The 1988 World Pro men's event was trumpeted as a rematch of Calgary's "Battle of the Brians." Gold Medalist Boitano against the Silver Medalist and 1987 World Champion Orser.

Unfortunately, Orser didn't so much dazzle as confound the judges, coming out in Indian war-paint and tufts of hay strapped to his arm and leg, to perform "The Lion Sleeps Tonight." The hay made it difficult for Orser to control his jumps, and the decline in technical content of the first man to do two Triple Axels in a program allowed for Scott Hamilton, who'd barely been mentioned in the pre-event hoopla, to skate a high-energy, jump-packed, dazzling gold-lame "In the Mood," and vault into second place behind Boitano, whose technical level, Triple Axel and all, had not dropped a notch since the Olympics.
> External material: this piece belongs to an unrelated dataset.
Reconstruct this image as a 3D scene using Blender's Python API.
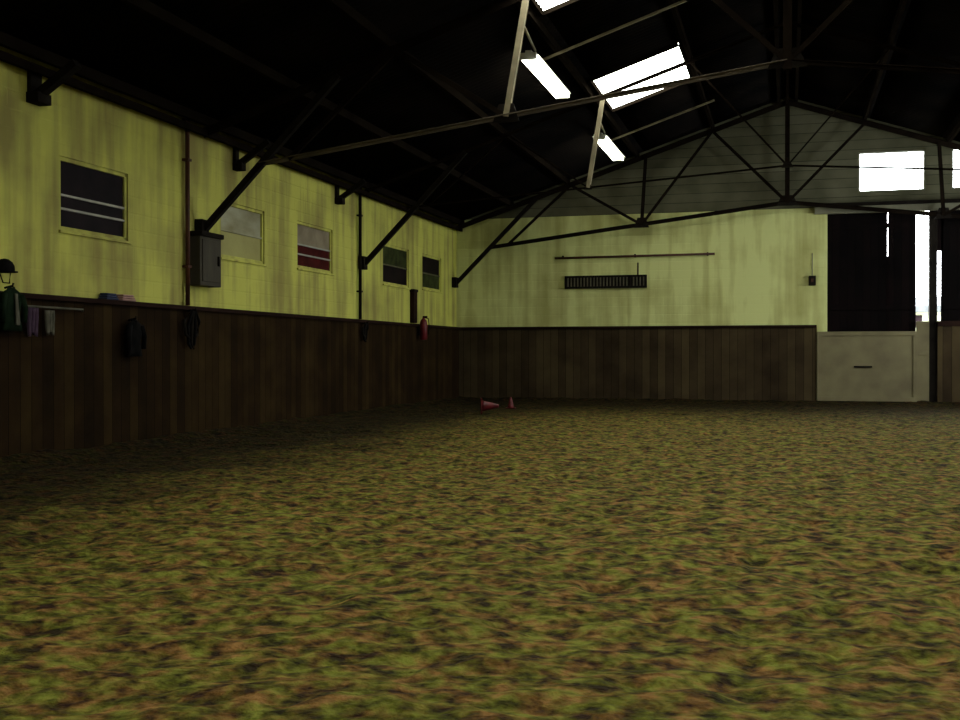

Traditionally, each new influx of post-Olympic skaters raised the level of pro competition.

Remembers Ribbens, "Starting in the mid-80s, when World Pro went from team competition to an individual competition, that got everybody's pride going. It was competitive between Robin and Scott, so it pushed them to keep their level up. But, when Boitano came in that's when it went up to the next level. He brought his technical skills. He didn't scale down from what he did at the Olympics. And that pushed everybody."